The Southern Corridor project discussed under the Czech E.U.
presidency is meant above all to reduce Europe's dependence on
Russian resources through cooperation with Caspian, Central Asian
and Middle East countries.
"The E.U. and the countries of the 'new Silk Road' are launching
a new cooperation which could lead to more diversification of
energy resouces and cooperation in the energy sector," said Czech
deputy prime minister Alexandr Vondra.
"We need to bring consuming countries like the E.U. and
supplying countries like Azerbaijan, Turkmenistan and other transit
countries like Turkey together," he told reporters before the
meeting.
The project centers above all on the 3,300-kilometer, EUR7.9
billion pipeline between Turkey and Austria, which it is hoped will
start pumping gas to Europe by 2014.
Its goal is to bypass Russia and Ukraine, whose dispute over gas
prices halted supplies to Europe in January, leaving thousands of
households without heating in the middle of a severe winter.
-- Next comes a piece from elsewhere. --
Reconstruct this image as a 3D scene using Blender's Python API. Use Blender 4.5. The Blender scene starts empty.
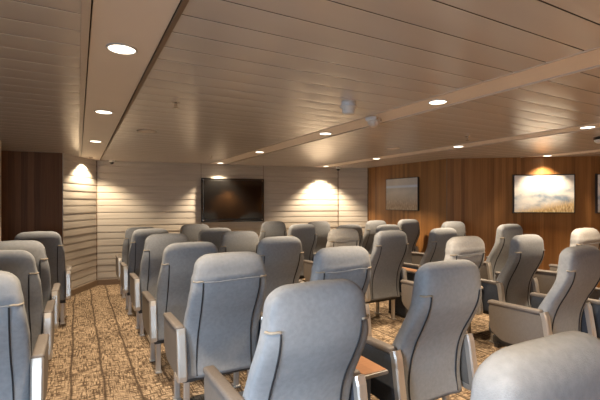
import bpy, bmesh, math, random
from mathutils import Vector, Matrix, noise
random.seed(7)
PI = math.pi
SC = bpy.context.scene
COL = SC.collection
CEIL = 2.35

# ------------------------------------------------------------------ helpers
def mesh(name, verts, faces, mat=None, smooth=False):
    me = bpy.data.meshes.new(name)
    me.from_pydata([tuple(v) for v in verts], [], faces)
    bm = bmesh.new(); bm.from_mesh(me)
    bmesh.ops.recalc_face_normals(bm, faces=bm.faces)
    bm.to_mesh(me); bm.free()
    if mat: me.materials.append(mat)
    if smooth:
        for p in me.polygons: p.use_smooth = True
    return me

def bm_mesh(name, bm, mat=None, smooth=False):
    bmesh.ops.recalc_face_normals(bm, faces=bm.faces)
    me = bpy.data.meshes.new(name)
    bm.to_mesh(me); bm.free()
    if mat: me.materials.append(mat)
    if smooth:
        for p in me.polygons: p.use_smooth = True
    return me

def link(name, me, parent=None, loc=(0, 0, 0), rot=(0, 0, 0)):
    o = bpy.data.objects.new(name, me); COL.objects.link(o)
    o.location = loc; o.rotation_euler = rot
    if parent: o.parent = parent
    return o

def thing(name, label, cat, loc=(0, 0, 0), rz=0.0, group=None):
    o = bpy.data.objects.new(name, None); COL.objects.link(o)
    o.empty_display_size = .1
    o.location = loc; o.rotation_euler = (0, 0, rz)
    o['label'] = label; o['category'] = cat
    if group: o['group'] = group
    return o

def struct(o, label=None):
    o['kind'] = 'structure'
    if label: o['label'] = label
    return o

def add_box(bm, c, s, bevel=0.0, seg=2):
    r = bmesh.ops.create_cube(bm, size=1.0)
    vs = r['verts']
    for v in vs:
        v.co = Vector((v.co.x*s[0]+c[0], v.co.y*s[1]+c[1], v.co.z*s[2]+c[2]))
    if bevel > 0:
        es = list({e for v in vs for e in v.link_edges})
        bmesh.ops.bevel(bm, geom=es, offset=bevel, segments=seg, affect='EDGES', profile=.5)

def add_cyl(bm, c, r1, r2, h, seg=24):
    bmesh.ops.create_cone(bm, cap_ends=True, segments=seg, radius1=r1, radius2=r2, depth=h,
                          matrix=Matrix.Translation(c))

def lathe(prof, seg=28):
    vs, fs = [], []
    for r, z in prof:
        for k in range(seg):
            a = 2*PI*k/seg
            vs.append((r*math.cos(a), r*math.sin(a), z))
    n = len(prof)
    for i in range(n-1):
        for k in range(seg):
            k2 = (k+1) % seg
            fs.append((i*seg+k, i*seg+k2, (i+1)*seg+k2, (i+1)*seg+k))
    if prof[0][0] > 1e-4: fs.append(tuple(range(seg)))
    if prof[-1][0] > 1e-4: fs.append(tuple((n-1)*seg+k for k in range(seg)))
    return vs, fs

def tube(pts, r, seg=8):
    vs, fs = [], []
    n = len(pts); pts = [Vector(p) for p in pts]
    for i, p in enumerate(pts):
        t = (pts[min(i+1, n-1)]-pts[max(i-1, 0)]).normalized()
        a = t.orthogonal().normalized() if i == 0 else (a - t*a.dot(t)).normalized()
        b = t.cross(a)
        for k in range(seg):
            q = 2*PI*k/seg
            vs.append(p+a*(r*math.cos(q))+b*(r*math.sin(q)))
    for i in range(n-1):
        for k in range(seg):
            k2 = (k+1) % seg
            fs.append((i*seg+k, i*seg+k2, (i+1)*seg+k2, (i+1)*seg+k))
    fs.append(tuple(range(seg))); fs.append(tuple((n-1)*seg+k for k in range(seg)))
    return vs, fs

def lerp(tab, z):
    """smooth (Catmull-Rom) interpolation of a table of (z, value)"""
    if z <= tab[0][0]: return tab[0][1]
    n = len(tab)
    for i in range(n-1):
        (a, u), (b, v) = tab[i], tab[i+1]
        if z <= b:
            t = (z-a)/(b-a); h = b-a
            m0 = (v-tab[i-1][1])/(b-tab[i-1][0]) if i > 0 else (v-u)/h
            m1 = (tab[i+2][1]-u)/(tab[i+2][0]-a) if i < n-2 else (v-u)/h
            return (2*t**3-3*t*t+1)*u+(t**3-2*t*t+t)*h*m0+(3*t*t-2*t**3)*v+(t**3-t*t)*h*m1
    return tab[-1][1]

# ------------------------------------------------------------------ materials
def mat(name, col=(.5, .5, .5), rough=.5, metal=0.0, spec=.5):
    m = bpy.data.materials.new(name); m.use_nodes = True
    b = m.node_tree.nodes['Principled BSDF']
    b.inputs['Base Color'].default_value = (*col, 1)
    b.inputs['Roughness'].default_value = rough
    b.inputs['Metallic'].default_value = metal
    b.inputs['Specular IOR Level'].default_value = spec
    return m, m.node_tree.nodes, m.node_tree.links, b

def node(ns, t, **kw):
    n = ns.new(t)
    for k, v in kw.items():
        if k in ('operation', 'blend_type', 'data_type', 'wave_type', 'bands_direction', 'feature', 'noise_dimensions',
                 'interpolation_type', 'voronoi_dimensions', 'wave_profile'):
            setattr(n, k, v)
        else:
            n.inputs[k].default_value = v
    return n

def ramp(ns, stops):
    r = ns.new('ShaderNodeValToRGB'); cr = r.color_ramp
    while len(cr.elements) < len(stops): cr.elements.new(.5)
    for e, (p, c) in zip(cr.elements, stops):
        e.position = p; e.color = (*c, 1)
    return r

def coords(ns, ls, scale=(1, 1, 1), out='Object'):
    tc = ns.new('ShaderNodeTexCoord'); mp = ns.new('ShaderNodeMapping')
    mp.inputs['Scale'].default_value = scale
    ls.new(tc.outputs[out], mp.inputs['Vector'])
    return mp

def noisy(name, c1, c2, scale=20, rough=.6, metal=0.0, bump=0.0, stretch=(1, 1, 1), spec=.5, bscale=None):
    m, ns, ls, b = mat(name, c1, rough, metal, spec)
    mp = coords(ns, ls, stretch)
    n = node(ns, 'ShaderNodeTexNoise', Scale=scale, Detail=5.0)
    ls.new(mp.outputs[0], n.inputs['Vector'])
    r = ramp(ns, [(.3, c1), (.7, c2)])
    ls.new(n.outputs[0], r.inputs[0]); ls.new(r.outputs[0], b.inputs['Base Color'])
    if bump:
        n2 = node(ns, 'ShaderNodeTexNoise', Scale=bscale or scale*4, Detail=3.0)
        ls.new(mp.outputs[0], n2.inputs['Vector'])
        bp = node(ns, 'ShaderNodeBump', Strength=bump, Distance=.004)
        ls.new(n2.outputs[0], bp.inputs['Height']); ls.new(bp.outputs[0], b.inputs['Normal'])
    return m

M = {}
M['cover'] = noisy('grey_cover_fabric', (.205, .212, .224), (.240, .247, .259), 45, .92, bump=.35, bscale=260, spec=.2)
M['pale_cover'] = noisy('pale_cover_fabric', (.34, .33, .32), (.40, .39, .375), 45, .92, bump=.35, bscale=260, spec=.2)
M['piping'] = mat('black_piping', (.012, .013, .016), .6)[0]
M['loop'] = noisy('beige_webbing', (.24, .20, .15), (.30, .255, .20), 60, .8)
M['navy'] = noisy('navy_upholstery', (.030, .036, .050), (.042, .050, .066), 60, .75, bump=.2)
M['taupe'] = noisy('taupe_shell', (.128, .109, .094), (.146, .125, .108), 60, .45)
M['pad'] = noisy('dark_taupe_pad', (.12, .102, .09), (.145, .123, .108), 80, .55, bump=.15)
M['silver'] = noisy('satin_aluminium', (.54, .50, .46), (.62, .58, .53), 40, .38, metal=.75, stretch=(1, 1, .1))
M['dark'] = mat('dark_underframe', (.035, .033, .032), .55)[0]
M['white_plastic'] = noisy('white_plastic', (.62, .60, .57), (.66, .64, .61), 30, .4)
M['trim_metal'] = noisy('painted_trim', (.55, .46, .38), (.57, .48, .40), 30, .4)
M['chrome'] = mat('chrome', (.6, .55, .5), .2, 1.0)[0]
M['black_glass'] = mat('black_screen_glass', (.004, .004, .004), .08, 0, 1.0)[0]
M['black_frame'] = noisy('black_frame', (.012, .011, .010), (.018, .017, .016), 50, .35)
M['brown_base'] = noisy('brown_skirting', (.16, .105, .06), (.20, .13, .08), 8, .5, stretch=(1, 1, 6))
M['ceil_strip'] = noisy('cream_ceiling_panel', (.78, .68, .59), (.80, .695, .60), 5, .45)
M['gap'] = mat('dark_gap', (.05, .035, .025), .7)[0]
M['smoke_dome'] = mat('smoked_dome', (.02, .02, .02), .1)[0]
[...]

In a draft statement seen by AFP, the E.U. along with
Azerbaijan, Egypt, Georgia, Iraq, Kazakhstan, Turkey, Turkmenistan
and Uzbekistan agreed that the E.U. and Turkey should hammer out a
deal on Nabucco "as quickly as possible (and) to sign it by June
2009."
Turkey, which hoped to join the E.U., threatened in January to
block Nabucco, citing a lack of progress in its talks on E.U.
accession, but Thursday it voiced full support to the project.
Turkish President Abdullah Gul was in Prague for the
meeting.
All the other attending countries were represented by heads of
state or ministers, with the exception of Iraq which has failed to
show up, according to the official guest list.
The Nabucco project also involves funding from a consortium of
private companies comprising Germany's RWE AG (RWE.XE), Austria's
OMV AG (OMV.VI), Hungary's MOL Nyrt (MOL.BU), Transgaz SA of
Romania, Bulgargaz of Bulgaria and Botas of Turkey.
The draft joint statement also called for progress on ITGI, a
Turkish-Greek gas pipeline taking gas to Italy, and for an
extension of an oil transport system between Kazakhstan and
Azerbaijan that "could be developed in the Mediterranean and the
Black Sea region."
The Southern Corridor also seeks to boost transport links with
Turkey and the South Caucasus and "beyond to Central Asia along the
Southern corridor, including connections to the Middle East."
As well, the statement urges the E.U. to sign deals on energy
with Iraq and Egypt and "agree on specific projects in developing
Egypt's gas reserves and export potential for the E.U."